Somehow, Gurvinder, who is now developing a web series around the trial of Bhagat Singh, says, the sense is that independent cinema should be watched without buying a ticket. “We can fill a college auditorium but the same audience doesn’t go to a PVR to watch it.”
The director of the moving documentary Trolly Times, named after the newspaper farmers brought out during the agitation against farm laws, says, the general sense of disillusionment in the youth needs to be tapped into creative space. “The youth just aims to go abroad without any purpose. With the wheat-paddy cycle giving diminishing returns, they don’t like to practise agriculture anymore, and see their lands only as a property that can be milked without working.”

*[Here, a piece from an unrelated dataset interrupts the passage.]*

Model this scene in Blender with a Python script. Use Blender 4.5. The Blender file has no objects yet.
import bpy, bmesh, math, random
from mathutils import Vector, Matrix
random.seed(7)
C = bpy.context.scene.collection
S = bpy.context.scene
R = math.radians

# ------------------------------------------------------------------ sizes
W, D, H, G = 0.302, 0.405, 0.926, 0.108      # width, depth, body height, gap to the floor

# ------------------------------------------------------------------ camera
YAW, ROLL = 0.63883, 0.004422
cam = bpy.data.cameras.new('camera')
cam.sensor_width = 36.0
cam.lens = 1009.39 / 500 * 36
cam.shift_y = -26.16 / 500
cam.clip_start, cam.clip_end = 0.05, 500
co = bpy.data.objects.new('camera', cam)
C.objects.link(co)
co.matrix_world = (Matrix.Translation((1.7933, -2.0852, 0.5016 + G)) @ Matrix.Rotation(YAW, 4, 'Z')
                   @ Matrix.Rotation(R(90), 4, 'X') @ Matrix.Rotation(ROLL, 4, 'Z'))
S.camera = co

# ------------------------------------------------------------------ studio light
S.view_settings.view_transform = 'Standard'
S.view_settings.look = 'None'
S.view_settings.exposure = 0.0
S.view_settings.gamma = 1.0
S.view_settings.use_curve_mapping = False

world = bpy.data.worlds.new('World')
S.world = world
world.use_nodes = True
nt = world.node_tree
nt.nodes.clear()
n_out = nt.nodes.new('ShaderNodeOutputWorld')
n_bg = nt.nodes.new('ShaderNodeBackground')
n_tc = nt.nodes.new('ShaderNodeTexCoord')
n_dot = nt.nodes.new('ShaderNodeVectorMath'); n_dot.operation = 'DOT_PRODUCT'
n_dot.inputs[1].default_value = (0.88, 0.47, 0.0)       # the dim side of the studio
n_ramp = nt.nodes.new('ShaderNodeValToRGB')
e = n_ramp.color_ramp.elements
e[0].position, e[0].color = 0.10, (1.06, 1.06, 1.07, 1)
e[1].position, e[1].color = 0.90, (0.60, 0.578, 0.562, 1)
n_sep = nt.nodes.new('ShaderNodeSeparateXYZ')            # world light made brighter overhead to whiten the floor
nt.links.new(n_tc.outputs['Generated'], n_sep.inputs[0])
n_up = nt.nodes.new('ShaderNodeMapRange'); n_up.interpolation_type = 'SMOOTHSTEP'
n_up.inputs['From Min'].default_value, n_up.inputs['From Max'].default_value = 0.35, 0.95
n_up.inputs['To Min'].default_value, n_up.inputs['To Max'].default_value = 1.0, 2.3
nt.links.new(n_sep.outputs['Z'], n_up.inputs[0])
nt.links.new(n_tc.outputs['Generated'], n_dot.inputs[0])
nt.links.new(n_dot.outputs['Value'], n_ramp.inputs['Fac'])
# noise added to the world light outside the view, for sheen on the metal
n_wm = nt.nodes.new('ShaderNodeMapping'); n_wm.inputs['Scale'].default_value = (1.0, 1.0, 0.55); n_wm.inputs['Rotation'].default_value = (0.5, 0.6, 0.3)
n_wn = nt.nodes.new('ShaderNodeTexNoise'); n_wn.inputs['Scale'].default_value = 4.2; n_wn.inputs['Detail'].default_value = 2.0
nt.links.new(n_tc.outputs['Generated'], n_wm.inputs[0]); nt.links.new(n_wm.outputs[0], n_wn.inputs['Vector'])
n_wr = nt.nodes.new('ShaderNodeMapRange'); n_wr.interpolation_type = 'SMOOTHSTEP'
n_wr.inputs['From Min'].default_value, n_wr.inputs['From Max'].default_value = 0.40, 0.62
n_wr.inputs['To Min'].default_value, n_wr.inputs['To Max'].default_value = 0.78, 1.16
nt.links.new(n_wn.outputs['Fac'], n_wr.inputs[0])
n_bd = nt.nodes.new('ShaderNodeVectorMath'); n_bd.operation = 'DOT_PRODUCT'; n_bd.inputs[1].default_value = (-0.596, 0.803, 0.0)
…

Anurag Singh, who is more mainstream in his approach, says the business of Punjabi films has increased manifold in the last decade. “On the day my Jatt & Juliet made a record ₹25 crores in 2012, Rajamouli’s Eega hit the theatres and made ₹100 crores. I told my friends that we have to find an Indian audience like films from the South have. Now Mastaney, not even a comedy, has made ₹75 crore.” Gradually, he adds, the audience is coming to terms with the fact that Punjabi films can also provide a rooted experience, different from Hindi and English films like in Jatinder Mauhar’s Maurh.
Films with female protagonists, he says, are also finding space with Sonam Bajwa’s Godday Godday Cha doing decent business. Anurag also underlines the support of the diaspora. “Now if they have to pick between a Hindi and Punjabi film, they go for the latter first. That also means films like Angrez that show a Punjab that no longer exists have done well overseas because the older generation wants to see the Punjab they left behind.”
Ajit says change becomes visible when any art that is at the periphery starts rubbing what is at the centre and changes the nucleus. “Even if it changes the nucleus by 10%, it has done its job. The fact that Suvinder Vicky who came from independent cinema is a star now shows that things are changing. Paramvir Cheema who came from theatre is in great demand. After Gurvinder we have Anmol Siddhu whose Jaggi shakes you up to the core. Kohrra has been green-lit for a second season and Tarsem Singh’s Dear Jassi is the new darling of film festivals.”